In September 2013, during a visit to Kazakhstan, Xi unveiled what went on to become the centerpiece of China’s foreign and economic policy. Xi introduced the Silk Road Economic Belt (SREB), which, along with the 21st Century Maritime Silk Road (MSR) announced a month later in Indonesia, came to be collectively known as OBOR. By 2017, OBOR had been fully rebranded as the Belt and Road Initiative (BRI) and, after having the initiative elevated to the Chinese Communist Party’s charter at the 19th Party Congress, its centrality in the Xi era was without question.
But does all of this mean that the BRI, as we know it, is just five years old? The more complicated answer would suggest “no.” In a recent World Bank research paper (PDF), two economists, Cristina Constantinescu and Michele Ruta, identify years of Chinese infrastructure-related exports to countries that would become central participants in the BRI. They note that the 2013 announcements were far from a “dramatic shift” in China’s geoeconomic statecraft, but allowed Xi to imbue “new energy and focus to ongoing trends in China’s trade relations.”
By the time Xi gave his speeches in Kazakhstan and Indonesia, “the pattern of Chinese exports had already seen significant changes,” the researchers write. “Trade data indicate that the group of BRI countries had already seen more than a decade of steady rise in importance as a destination for Chinese exports.”
The finding elucidates an important point about what has become the focus of Xi-era Chinese geoeconomic statecraft. The Belt and Road Initiative was clearly an attempt to brand a set of disparate, and often pre-existing, Chinese infrastructure-related export projects. Recall too that the strategic impulses driving some BRI projects to China’s immediate west had also been given voice in the old “March West” idea, which itself was an acute response to the Obama administration’s own “pivot” to Asia.

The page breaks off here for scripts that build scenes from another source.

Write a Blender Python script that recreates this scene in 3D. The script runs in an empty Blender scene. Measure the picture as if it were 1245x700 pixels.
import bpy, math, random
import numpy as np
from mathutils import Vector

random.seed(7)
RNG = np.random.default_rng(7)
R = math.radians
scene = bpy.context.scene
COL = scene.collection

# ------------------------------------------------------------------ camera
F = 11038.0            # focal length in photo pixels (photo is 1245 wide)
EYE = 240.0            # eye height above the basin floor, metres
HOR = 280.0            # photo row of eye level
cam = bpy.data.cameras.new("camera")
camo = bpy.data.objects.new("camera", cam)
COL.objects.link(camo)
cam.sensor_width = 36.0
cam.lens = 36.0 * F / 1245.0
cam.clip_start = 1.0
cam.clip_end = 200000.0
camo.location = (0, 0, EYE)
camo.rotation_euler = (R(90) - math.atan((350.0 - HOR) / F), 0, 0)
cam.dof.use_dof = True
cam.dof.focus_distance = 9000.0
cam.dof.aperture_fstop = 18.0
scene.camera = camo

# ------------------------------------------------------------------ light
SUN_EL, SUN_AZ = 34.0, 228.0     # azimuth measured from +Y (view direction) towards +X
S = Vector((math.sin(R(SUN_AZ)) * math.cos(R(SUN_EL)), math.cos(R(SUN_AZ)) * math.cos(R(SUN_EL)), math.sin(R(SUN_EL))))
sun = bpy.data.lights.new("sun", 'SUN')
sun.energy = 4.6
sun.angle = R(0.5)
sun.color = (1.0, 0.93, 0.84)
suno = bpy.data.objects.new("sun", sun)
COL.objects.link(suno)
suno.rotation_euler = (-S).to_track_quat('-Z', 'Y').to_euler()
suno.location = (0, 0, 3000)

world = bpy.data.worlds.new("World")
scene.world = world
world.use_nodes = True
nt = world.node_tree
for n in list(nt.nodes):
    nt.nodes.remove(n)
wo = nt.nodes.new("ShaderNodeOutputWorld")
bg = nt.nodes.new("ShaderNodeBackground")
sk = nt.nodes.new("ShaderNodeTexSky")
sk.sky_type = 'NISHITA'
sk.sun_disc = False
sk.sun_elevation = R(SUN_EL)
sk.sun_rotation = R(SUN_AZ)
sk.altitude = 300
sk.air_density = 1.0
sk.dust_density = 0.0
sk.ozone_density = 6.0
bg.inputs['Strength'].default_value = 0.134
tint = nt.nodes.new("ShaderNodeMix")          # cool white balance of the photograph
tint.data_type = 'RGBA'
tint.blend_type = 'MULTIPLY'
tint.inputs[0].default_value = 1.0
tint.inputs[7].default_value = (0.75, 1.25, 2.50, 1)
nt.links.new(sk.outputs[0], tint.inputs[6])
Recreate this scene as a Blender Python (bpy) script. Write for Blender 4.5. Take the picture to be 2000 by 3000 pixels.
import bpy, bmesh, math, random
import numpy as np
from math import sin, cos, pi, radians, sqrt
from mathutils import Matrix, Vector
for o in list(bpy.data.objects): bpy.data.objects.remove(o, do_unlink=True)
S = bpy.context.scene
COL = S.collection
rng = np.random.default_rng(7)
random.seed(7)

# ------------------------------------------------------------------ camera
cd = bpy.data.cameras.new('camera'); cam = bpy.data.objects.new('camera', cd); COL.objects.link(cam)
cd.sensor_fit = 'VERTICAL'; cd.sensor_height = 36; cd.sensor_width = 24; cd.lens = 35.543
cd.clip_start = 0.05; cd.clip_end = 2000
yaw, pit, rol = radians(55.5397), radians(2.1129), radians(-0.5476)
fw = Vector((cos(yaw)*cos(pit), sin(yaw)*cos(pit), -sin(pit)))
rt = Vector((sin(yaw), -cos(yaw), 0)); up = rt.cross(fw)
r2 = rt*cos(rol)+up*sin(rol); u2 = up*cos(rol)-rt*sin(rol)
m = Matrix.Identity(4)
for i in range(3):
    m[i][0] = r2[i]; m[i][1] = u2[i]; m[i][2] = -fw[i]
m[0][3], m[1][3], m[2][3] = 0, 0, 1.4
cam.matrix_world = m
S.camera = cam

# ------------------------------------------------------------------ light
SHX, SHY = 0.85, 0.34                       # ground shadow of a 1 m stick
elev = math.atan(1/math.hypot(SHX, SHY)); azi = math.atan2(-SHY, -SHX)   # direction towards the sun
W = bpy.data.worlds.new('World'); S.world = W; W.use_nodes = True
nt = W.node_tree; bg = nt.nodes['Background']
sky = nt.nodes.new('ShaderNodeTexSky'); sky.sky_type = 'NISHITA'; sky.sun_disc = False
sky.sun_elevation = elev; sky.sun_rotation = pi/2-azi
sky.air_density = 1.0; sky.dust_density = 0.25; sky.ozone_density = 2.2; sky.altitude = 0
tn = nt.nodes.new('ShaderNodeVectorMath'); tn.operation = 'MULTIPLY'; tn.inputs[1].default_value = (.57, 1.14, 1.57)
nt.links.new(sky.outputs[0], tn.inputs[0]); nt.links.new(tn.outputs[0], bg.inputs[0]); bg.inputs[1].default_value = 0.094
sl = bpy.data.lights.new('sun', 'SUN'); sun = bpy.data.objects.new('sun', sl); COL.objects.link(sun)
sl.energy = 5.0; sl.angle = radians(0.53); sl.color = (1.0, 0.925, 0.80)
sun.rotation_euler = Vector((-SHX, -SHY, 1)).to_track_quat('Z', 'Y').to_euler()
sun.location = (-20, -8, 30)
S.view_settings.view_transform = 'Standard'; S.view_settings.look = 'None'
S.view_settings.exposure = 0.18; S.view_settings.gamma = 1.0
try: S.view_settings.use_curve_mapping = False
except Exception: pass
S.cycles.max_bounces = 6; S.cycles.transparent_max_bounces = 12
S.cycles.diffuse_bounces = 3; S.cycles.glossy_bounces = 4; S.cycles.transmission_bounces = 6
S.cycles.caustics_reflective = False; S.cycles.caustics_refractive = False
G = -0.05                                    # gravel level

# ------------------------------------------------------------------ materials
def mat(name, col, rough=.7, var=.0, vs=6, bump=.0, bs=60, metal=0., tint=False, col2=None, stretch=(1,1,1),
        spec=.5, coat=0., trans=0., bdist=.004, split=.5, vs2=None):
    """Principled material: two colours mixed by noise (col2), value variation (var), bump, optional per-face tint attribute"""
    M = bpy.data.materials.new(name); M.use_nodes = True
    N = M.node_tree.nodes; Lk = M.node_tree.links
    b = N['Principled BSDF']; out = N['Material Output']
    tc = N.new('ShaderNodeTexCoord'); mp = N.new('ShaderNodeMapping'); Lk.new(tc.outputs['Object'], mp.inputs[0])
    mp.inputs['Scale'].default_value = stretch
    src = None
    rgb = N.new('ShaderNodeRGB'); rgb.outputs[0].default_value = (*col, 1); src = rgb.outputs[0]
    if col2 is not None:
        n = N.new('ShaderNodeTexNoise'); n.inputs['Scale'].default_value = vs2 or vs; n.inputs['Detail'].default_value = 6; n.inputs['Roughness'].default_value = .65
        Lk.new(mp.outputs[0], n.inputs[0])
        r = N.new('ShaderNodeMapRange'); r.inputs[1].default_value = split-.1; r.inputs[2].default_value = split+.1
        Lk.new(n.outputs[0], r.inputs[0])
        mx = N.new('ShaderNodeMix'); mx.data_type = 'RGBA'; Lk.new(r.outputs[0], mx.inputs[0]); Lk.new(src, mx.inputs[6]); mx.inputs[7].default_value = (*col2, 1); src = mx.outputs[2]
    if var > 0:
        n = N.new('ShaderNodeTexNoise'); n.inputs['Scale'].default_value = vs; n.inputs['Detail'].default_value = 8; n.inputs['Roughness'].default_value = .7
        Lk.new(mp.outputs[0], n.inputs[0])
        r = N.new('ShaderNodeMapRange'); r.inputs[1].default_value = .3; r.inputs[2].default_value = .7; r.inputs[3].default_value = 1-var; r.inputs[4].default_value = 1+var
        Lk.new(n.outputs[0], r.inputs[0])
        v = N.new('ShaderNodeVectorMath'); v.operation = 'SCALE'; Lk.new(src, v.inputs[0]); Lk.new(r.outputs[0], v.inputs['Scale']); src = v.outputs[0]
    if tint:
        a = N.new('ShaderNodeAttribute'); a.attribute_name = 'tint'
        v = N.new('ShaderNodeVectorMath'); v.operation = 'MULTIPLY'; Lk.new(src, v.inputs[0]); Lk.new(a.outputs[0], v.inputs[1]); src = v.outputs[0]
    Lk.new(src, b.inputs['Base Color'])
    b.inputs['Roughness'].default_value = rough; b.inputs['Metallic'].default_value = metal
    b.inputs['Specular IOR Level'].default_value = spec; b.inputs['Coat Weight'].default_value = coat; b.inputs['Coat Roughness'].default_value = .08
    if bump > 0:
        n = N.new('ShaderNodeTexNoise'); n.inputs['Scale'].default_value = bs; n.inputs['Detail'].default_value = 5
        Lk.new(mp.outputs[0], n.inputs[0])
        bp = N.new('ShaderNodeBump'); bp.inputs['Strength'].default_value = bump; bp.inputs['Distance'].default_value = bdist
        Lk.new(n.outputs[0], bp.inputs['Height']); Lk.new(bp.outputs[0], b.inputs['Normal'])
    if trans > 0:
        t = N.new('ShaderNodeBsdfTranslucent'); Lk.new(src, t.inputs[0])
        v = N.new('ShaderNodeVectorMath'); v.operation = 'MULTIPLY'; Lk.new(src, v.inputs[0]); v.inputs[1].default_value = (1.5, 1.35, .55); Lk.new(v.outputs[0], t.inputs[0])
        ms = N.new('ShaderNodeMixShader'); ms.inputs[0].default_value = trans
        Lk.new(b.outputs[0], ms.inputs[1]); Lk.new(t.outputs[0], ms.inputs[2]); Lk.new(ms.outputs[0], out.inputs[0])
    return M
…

What’s interesting too is how little the broad geographic distribution of priorities has shifted before and after the announcement of OBOR in 2013. In descending order, the researchers find that between 2001 and 2017, the top priority region for China was East Asia and the Pacific, followed by South Asia, Europe, and Central Asia, and then the remainder going to other regions, including the Middle East, North Africa, and ub-Saharan Africa.